Nio, in turn, asserts that control over the batteries was transferred upon sale to Weineng, and its “performance obligations” were fulfilled, thus justifying the upfront revenue recognition.
These revenues were recorded as vehicle sales revenue and disclosed as related-party transactions in financial reports.
GIC’s lawsuit against Nio was temporarily stayed by the court in early October, pending the outcome of the class action lawsuit filed by US investors.
Nio is slated to launch in Singapore in early 2026 after appointing multi-brand motor dealer Wearnes Automotive as its distributor in August.
Speaking to ST on Oct 16, Wearnes’ spokeswoman Vynn Tu said that plans to launch Nio here remain on track.
The brand will officially debut at the Singapore Motorshow, to be held from Jan 8 to 11, 2026, with a compact electric hatchback. Meanwhile, the dealer has since August or so started the process of getting approval to sell the car here. Recruitment is also under way, although the location of the Nio showroom is yet to be determined.
Nio is among a wave of new Chinese car brands vying for car buyers’ attention in Singapore.
Since 2024, more than 10 new brands have been introduced here.
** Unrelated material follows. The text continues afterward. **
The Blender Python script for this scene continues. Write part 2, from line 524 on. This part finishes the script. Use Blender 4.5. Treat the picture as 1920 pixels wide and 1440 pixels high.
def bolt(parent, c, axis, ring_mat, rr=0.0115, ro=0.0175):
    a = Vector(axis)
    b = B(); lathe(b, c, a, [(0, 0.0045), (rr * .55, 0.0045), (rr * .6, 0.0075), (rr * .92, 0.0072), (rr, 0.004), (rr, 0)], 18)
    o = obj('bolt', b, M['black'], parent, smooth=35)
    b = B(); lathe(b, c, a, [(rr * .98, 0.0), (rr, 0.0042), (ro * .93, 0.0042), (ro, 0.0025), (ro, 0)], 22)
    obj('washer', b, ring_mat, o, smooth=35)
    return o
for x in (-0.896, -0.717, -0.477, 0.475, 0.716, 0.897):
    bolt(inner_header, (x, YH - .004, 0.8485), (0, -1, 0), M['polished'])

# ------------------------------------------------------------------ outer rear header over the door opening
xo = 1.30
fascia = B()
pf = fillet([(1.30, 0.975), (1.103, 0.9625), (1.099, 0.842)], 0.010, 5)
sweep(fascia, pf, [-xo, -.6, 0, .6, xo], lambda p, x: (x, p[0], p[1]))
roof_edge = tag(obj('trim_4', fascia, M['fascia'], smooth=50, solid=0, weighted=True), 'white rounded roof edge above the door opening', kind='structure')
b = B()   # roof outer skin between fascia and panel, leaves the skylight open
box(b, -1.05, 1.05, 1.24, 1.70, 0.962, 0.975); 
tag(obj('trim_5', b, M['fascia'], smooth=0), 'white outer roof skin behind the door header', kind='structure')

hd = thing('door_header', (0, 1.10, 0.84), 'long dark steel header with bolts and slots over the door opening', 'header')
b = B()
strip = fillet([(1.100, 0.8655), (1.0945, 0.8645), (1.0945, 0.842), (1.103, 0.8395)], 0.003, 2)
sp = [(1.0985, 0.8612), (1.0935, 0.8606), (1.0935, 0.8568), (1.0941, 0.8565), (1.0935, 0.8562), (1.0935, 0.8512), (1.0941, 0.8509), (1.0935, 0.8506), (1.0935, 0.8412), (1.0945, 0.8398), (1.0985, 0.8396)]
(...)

They are drawn by moves by the Singapore Government to encourage EV adoption, which has spurred demand for such cars.
But the Chinese car brands are up against the might of BYD. Based on the latest data from the Land Transport Authority, Chinese carmaker BYD is on track to end 2025 as the top-selling car brand at a time when car prices are being driven up by high certificate of entitlement (COE) premiums. The certificates are required for cars to be registered and the cost to acquire them form a significant portion of a car’s price.
Mr Vincent Ng, a business consultant for Vincar Group, distributor of Chinese EV brand GAC Aion, said that, amid high car prices, stiff competition and a very dominant BYD, the bigger challenge for Nio in Singapore is convincing customers to give it a chance as a newcomer.